Willem de Jong w.a.de.jong@REDACTED
Fri Nov 23 17:44:19 CET 2007

I have a version of erlsom that works on binaries. I made it because I
thought it would be faster, but it turned out that this was not the case. I
guess that this will change with release 12, and I am planning to revive it.

The current version works only on UTF-8 encoded binaries. I remember that I
hadn't quite figured out how I could make a version for UTF-16 without
copying the entire SAX parser (and slightly modifiying it in many places,
obviously). Actually, one for UTF-16 be and one for le. Not that that would
be such a big issue, but it is just not very nice.

Why do you want a parser that works on binaries?

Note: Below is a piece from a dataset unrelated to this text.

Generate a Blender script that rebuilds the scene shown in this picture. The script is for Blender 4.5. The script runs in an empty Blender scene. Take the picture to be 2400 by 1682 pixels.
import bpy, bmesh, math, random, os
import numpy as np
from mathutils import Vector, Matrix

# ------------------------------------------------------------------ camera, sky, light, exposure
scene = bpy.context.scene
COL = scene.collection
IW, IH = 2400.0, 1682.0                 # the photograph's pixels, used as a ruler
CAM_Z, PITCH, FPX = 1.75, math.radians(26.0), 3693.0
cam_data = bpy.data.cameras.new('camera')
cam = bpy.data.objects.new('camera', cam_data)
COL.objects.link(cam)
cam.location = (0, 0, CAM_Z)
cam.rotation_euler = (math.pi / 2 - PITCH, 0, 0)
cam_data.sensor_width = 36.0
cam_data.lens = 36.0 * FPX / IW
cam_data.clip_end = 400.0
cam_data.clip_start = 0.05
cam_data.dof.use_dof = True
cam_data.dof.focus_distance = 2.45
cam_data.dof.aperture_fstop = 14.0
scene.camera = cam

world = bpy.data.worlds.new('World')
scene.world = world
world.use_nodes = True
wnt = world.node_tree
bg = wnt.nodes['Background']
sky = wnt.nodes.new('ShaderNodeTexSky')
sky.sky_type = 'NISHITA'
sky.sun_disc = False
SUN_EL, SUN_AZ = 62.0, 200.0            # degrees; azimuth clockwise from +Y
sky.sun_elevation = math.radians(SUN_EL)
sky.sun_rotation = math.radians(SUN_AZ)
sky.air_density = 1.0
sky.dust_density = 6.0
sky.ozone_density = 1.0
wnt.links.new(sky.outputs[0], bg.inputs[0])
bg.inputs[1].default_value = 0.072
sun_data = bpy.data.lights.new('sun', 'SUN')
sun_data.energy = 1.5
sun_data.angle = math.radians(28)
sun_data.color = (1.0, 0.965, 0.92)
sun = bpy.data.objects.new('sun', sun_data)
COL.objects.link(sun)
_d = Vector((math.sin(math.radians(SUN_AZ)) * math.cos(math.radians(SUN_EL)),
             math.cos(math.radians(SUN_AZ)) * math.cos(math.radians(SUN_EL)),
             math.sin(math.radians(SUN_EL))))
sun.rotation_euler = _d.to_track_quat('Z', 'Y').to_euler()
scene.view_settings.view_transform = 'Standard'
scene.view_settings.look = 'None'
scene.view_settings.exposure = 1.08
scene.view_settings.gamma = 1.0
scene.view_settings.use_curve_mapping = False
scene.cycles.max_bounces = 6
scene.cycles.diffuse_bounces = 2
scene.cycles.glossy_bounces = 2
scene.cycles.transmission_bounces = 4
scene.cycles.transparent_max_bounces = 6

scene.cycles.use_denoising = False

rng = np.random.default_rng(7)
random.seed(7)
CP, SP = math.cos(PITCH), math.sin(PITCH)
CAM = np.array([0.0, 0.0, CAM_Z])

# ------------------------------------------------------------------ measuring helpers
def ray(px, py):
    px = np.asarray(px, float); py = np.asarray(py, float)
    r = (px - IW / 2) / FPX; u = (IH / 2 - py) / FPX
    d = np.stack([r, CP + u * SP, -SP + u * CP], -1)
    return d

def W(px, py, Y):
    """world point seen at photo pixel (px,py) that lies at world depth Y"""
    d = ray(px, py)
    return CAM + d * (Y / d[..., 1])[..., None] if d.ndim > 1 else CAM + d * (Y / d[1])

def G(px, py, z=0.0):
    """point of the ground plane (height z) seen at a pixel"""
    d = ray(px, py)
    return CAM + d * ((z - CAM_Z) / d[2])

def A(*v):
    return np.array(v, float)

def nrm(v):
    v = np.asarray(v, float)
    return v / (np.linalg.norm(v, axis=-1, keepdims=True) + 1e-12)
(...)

On 11/23/07, Ulf Wiger (TN/EAB) <ulf.wiger@REDACTED> wrote:
> Joel Reymont skrev:
> > Has anyone extracted the expat driver code from ejabberd?
> >
> > Is there another XML parser that works on binaries?
> >
> > Would hacking XMERL to work on binaries be a good idea?
> >
> >       Thanks, Joel
> Yes and no. The Xmerl parser is not easily hacked to work
> on binaries, and I think it would be a waste of time to
> do so. It would require touching most of the code.
> The right approach would be to redesign it with a proper
> tokenizer. It would then be fairly easy to either support
> two different tokenizers, or one that supports both string
> and binary input.
> Of course, this would mean a complete redesign of xmerl_scan,
> but that would have its advantages. I think the API can be kept
> and improved upon (e.g. offering a lightweight parser API
> that uses the same tokenizer and parser.)
> The quick way to do this would be e.g. to buy Joe a beer
> and convince him to share his xml parser code. Neither
> xmerl nor erlsom use a tokenizer approach, and having looked
> at Joe's stuff, I'm convinced that's the way to go.
> Meanwhile, xmerl_eventp.erl can be used to see how an xmerl
> wrapper can deal with binaries and hook into xmerl_scan.
> The trick is to use the xmerl 'fetch' hook, which is called
> each time xmerl needs more data. The fetch function needs to
> buffer input until it finds some whitespace - see
> xmerl_eventp:find_good_split/6. This has to do with entity
> expansion, if I recall correctly, so if you don't have that
> in your XML, it shouldn't matter... (don't take my word for
> it, though. It's been a few years since I last dabbled with it.)